Outdoors/Adventure

Girdwood musher Petit scores first big victory with win at Kobuk 440

Girdwood musher Nicolas Petit capped a wire-to-wire victory early Sunday morning by capturing first in the Kobuk 440, the final big sled-dog race of the season in Alaska.

Petit rolled across the finish line at 1:47 a.m. after 41 hours on the trail from Kotzebue to Noorvik, Selawik, Ambler, Shungnak and Kobuk before returning. He had a comfortable lead of one hour, 51 minutes over Noah Burmeister. Jason Mackey was third, another 22 minutes back.

The field of 14 mushers also included 2011 Iditarod champion John Baker of Kotzebue, who finished fifth.

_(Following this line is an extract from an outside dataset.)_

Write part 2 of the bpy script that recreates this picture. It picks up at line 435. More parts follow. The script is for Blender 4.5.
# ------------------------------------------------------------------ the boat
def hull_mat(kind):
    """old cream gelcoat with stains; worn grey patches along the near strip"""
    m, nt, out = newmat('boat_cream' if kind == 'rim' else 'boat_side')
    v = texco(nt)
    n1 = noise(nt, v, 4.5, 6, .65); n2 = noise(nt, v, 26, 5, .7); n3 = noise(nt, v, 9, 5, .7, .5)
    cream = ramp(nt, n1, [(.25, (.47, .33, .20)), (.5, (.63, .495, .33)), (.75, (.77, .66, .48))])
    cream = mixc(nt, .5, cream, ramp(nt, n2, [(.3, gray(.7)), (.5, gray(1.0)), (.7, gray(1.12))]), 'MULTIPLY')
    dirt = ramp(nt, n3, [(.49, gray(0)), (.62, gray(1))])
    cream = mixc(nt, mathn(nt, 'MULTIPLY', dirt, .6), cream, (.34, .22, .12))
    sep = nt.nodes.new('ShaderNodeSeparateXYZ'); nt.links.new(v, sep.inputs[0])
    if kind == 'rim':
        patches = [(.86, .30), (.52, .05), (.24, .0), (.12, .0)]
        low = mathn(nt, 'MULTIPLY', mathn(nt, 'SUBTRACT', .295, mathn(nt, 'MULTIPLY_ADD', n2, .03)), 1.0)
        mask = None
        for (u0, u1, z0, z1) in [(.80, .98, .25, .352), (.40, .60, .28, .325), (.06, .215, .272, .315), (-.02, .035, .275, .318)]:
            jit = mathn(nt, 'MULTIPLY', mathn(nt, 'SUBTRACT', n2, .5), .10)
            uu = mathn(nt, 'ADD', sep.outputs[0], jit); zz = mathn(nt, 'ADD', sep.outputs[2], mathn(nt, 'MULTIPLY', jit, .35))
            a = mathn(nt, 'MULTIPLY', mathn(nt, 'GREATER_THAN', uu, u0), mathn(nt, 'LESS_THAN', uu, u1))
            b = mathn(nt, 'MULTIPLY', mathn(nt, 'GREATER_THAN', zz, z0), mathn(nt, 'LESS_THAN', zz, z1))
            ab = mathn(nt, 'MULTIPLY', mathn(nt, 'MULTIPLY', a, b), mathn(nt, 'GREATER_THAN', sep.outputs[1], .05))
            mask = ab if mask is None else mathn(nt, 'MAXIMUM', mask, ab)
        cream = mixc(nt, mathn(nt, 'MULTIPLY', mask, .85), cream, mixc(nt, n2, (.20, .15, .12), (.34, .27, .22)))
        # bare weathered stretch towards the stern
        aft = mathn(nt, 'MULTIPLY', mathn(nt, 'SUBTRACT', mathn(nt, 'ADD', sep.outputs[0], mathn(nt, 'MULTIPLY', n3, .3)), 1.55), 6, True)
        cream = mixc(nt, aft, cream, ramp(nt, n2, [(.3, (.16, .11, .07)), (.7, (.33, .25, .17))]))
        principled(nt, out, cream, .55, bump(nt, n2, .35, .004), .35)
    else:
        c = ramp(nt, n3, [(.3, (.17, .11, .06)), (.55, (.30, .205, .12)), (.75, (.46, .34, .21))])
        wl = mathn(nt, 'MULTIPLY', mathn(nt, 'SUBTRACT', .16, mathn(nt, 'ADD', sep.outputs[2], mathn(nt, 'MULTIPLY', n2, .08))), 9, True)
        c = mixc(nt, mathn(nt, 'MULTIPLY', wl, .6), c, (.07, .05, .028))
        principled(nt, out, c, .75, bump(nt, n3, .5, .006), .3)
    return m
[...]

Petit, 36, was seventh in the Iditarod Trail Sled Dog Race last month, his third top-10 finish in the 1,000-mile race to Nome. In the 2015 Iditarod, he won the coveted Leonhard Seppala Humanitarian Award for exemplary dog care. Burmeister was 11th in this year's Iditarod.

Sunday's win was the biggest victory of Petit's career; he finished second at the 2014 Copper Basin 300.

Petit was born outside of Paris but spent the first 12 years of his life in Normandy before moving to New Mexico at age 12. A ski bum, Petit moved to Girdwood in 2000, helping run sled dog tours there for Billy Snodgrass, a four-time Iditarod finisher. That gave Petit his first taste of dog mushing.

The Kobuk 440 coincides with the Arctic Circle Spring Festival in Kotzebue, which runs through Monday.